On Friday, Brent crude prices hovered around $69 per barrel, a cumulative decline of nearly 7% since the start of the year. This slight dip offers some respite to consumers who have endured years of inflation, and it also benefits U.S. President Donald Trump, who is seeking to lower interest rates and pressure Russia to end the Russia-Ukraine conflict.
Out of 21 survey respondents, only three predicted that the eight core OPEC+ nations would not increase production.
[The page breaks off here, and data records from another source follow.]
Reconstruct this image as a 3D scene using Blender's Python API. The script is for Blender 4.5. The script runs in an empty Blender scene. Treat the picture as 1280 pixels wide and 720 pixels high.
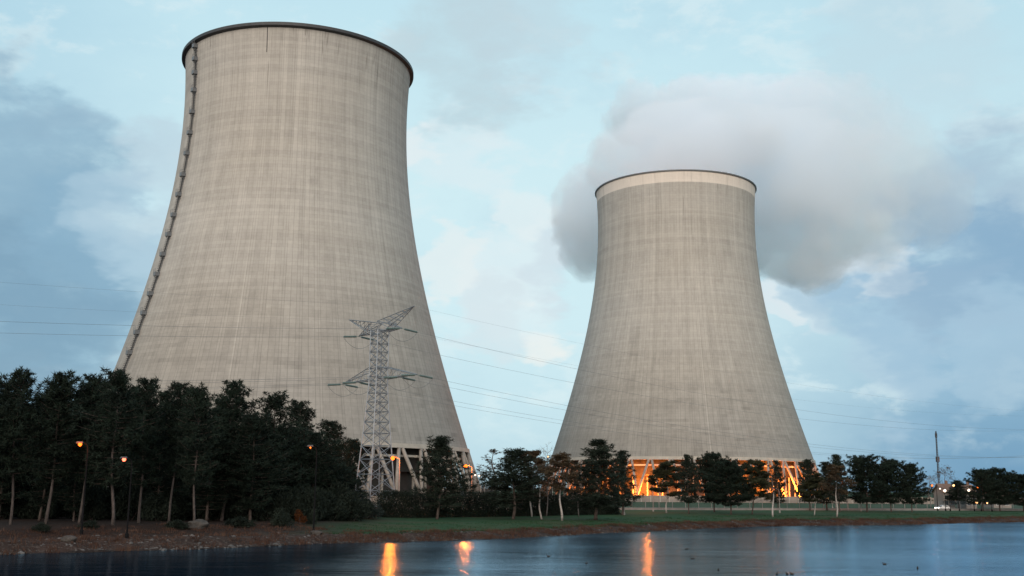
import bpy, bmesh, math, random
from mathutils import Vector, Matrix, noise

random.seed(11)
PI = math.pi
D = bpy.data
scn = bpy.context.scene
COL = scn.collection

# ------------------------------------------------------------------ camera maths
F, HOR, ROLL, CZ = 1350.6, 610.0, 0.009, 6.5
PITCH = math.atan((HOR - 360) / F)
cR, sR = math.cos(ROLL), math.sin(ROLL)
RIGHT = Vector((1, 0, 0)); FWD = Vector((0, math.cos(PITCH), math.sin(PITCH))); UP = Vector((0, -math.sin(PITCH), math.cos(PITCH)))
CAM_R = RIGHT * cR + UP * sR
CAM_U = UP * cR - RIGHT * sR
EYE = Vector((0, 0, CZ))

def ray(u, v):
    return (FWD + CAM_R * ((u - 640) / F) + CAM_U * ((360 - v) / F)).normalized()
def at_z(u, v, z):
    d = ray(u, v); return EYE + d * ((z - CZ) / d.z)
def at_y(u, v, y):
    d = ray(u, v); return EYE + d * (y / d.y)

cam = D.objects.new('camera', D.cameras.new('camera'))
COL.objects.link(cam)
cam.data.sensor_width = 36; cam.data.lens = F / 1280 * 36
cam.data.clip_start = 0.5; cam.data.clip_end = 20000
m = Matrix((CAM_R, CAM_U, -FWD)).transposed().to_4x4(); m.translation = EYE
cam.matrix_world = m
scn.camera = cam

# ------------------------------------------------------------------ object helpers
def tag(o, label=None, cat=None, group=None, kind=None):
    if label: o['label'] = label
    if cat: o['category'] = cat
    if group: o['group'] = group
    if kind: o['kind'] = kind
    return o
def empty(name, loc=(0, 0, 0), rz=0):
    o = D.objects.new(name, None); COL.objects.link(o); o.location = loc; o.rotation_euler = (0, 0, rz)
    o.empty_display_size = 0.5
    return o
def link_mesh(name, me, parent=None, loc=(0, 0, 0), rz=0):
    o = D.objects.new(name, me); COL.objects.link(o); o.parent = parent; o.location = loc; o.rotation_euler = (0, 0, rz)
    return o
def copy_tree(o, parent=None):
    c = o.copy(); COL.objects.link(c); c.parent = parent
    for ch in list(o.children): copy_tree(ch, c)
    return c

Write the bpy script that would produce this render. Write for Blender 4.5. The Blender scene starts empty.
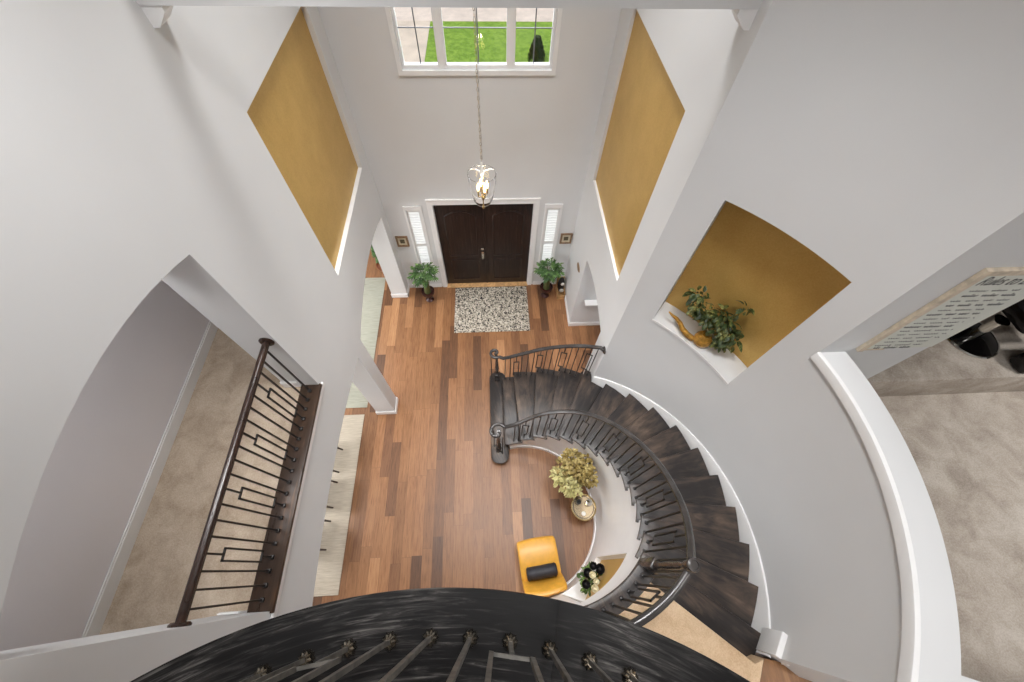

The majority, however, anticipated an increase of approximately 137,000 bpd.
Saudi Energy Minister Prince Abdulaziz bin Salman is known for his surprise moves, such as accelerating the reactivation of 2.2 million bpd of production through a "massive production increase." Despite the challenges posed by Western sanctions and Ukrainian attacks on the Russian energy industry, Russia, as a co-leader of OPEC+, remains largely cooperative on production increase issues.
OPEC+ representatives have offered varied explanations for the "rapid reactivation of idled capacity since 2023," a shift from the organization's long-standing efforts to "support oil prices." Sources familiar with Saudi thinking suggest that the kingdom seeks to offset revenue losses stemming from "lower oil prices" through "increased production," and reclaim global market share lost to competitors such as U.S. shale producers in recent years.
“The organization has adopted a market share strategy,” said Kim Fustier, Senior Global Oil & Gas Analyst at HSBC. “We think OPEC+ won’t back down unless there is a significant drop in oil prices.”
Saudi Arabia's allowance of OPEC+ to expand production also serves as an attempt to demonstrate to oil traders that the remaining spare capacity among other OPEC+ members is far less than widely anticipated, thereby shattering any complacency about the market's supply outlook. An example of this dynamic is the agreement reached this week between Iraq and Turkey to resume oil exports from Iraq's semi-autonomous Kurdistan region. However, oil prices were largely unmoved by the news, as traders suspect that most of the previously idle capacity has already been diverted for Iraqi domestic consumption or exported to neighboring countries.